» Data excerpt:
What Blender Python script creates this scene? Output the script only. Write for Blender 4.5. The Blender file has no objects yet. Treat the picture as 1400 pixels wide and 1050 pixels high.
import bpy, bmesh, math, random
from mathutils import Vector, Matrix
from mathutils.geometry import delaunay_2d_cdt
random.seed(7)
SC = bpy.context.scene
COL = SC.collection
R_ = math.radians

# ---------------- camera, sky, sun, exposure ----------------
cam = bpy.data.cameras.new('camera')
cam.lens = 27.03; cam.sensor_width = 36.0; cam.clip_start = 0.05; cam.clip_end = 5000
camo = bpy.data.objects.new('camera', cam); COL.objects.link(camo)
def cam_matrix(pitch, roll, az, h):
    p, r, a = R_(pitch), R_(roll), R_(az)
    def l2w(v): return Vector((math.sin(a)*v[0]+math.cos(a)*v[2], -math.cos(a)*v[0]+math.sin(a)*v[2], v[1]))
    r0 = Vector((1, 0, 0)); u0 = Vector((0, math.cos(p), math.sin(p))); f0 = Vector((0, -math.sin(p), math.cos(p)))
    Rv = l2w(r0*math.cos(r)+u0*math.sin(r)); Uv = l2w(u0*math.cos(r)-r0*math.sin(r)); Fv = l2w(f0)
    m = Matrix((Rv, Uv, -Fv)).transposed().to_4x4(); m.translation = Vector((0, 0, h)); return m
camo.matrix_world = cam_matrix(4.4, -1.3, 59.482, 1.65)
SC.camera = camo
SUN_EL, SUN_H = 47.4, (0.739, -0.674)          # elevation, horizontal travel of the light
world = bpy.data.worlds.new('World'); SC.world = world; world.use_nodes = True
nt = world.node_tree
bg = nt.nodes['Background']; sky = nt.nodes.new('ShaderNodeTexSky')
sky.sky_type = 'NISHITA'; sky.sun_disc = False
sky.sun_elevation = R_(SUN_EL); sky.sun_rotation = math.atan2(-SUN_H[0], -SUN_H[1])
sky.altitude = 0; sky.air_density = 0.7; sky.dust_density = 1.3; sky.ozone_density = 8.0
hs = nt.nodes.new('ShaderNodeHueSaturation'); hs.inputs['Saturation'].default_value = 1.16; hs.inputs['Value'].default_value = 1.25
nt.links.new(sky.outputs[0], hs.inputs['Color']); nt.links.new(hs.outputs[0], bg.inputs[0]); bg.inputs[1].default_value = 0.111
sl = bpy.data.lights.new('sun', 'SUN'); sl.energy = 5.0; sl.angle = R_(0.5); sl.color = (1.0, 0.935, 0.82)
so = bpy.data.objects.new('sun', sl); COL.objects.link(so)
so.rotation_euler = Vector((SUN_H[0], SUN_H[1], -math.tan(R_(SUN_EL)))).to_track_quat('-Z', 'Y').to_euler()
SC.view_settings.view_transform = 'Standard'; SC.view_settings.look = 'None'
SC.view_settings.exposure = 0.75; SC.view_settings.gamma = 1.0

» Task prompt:
Produce the lines from the top of the listing through the "R_ = math.radians" line exactly as they appear, with no additional output.

» Result for this exercise:
What Blender Python script creates this scene? Output the script only. Write for Blender 4.5. The Blender file has no objects yet. Treat the picture as 1400 pixels wide and 1050 pixels high.
import bpy, bmesh, math, random
from mathutils import Vector, Matrix
from mathutils.geometry import delaunay_2d_cdt
random.seed(7)
SC = bpy.context.scene
COL = SC.collection
R_ = math.radians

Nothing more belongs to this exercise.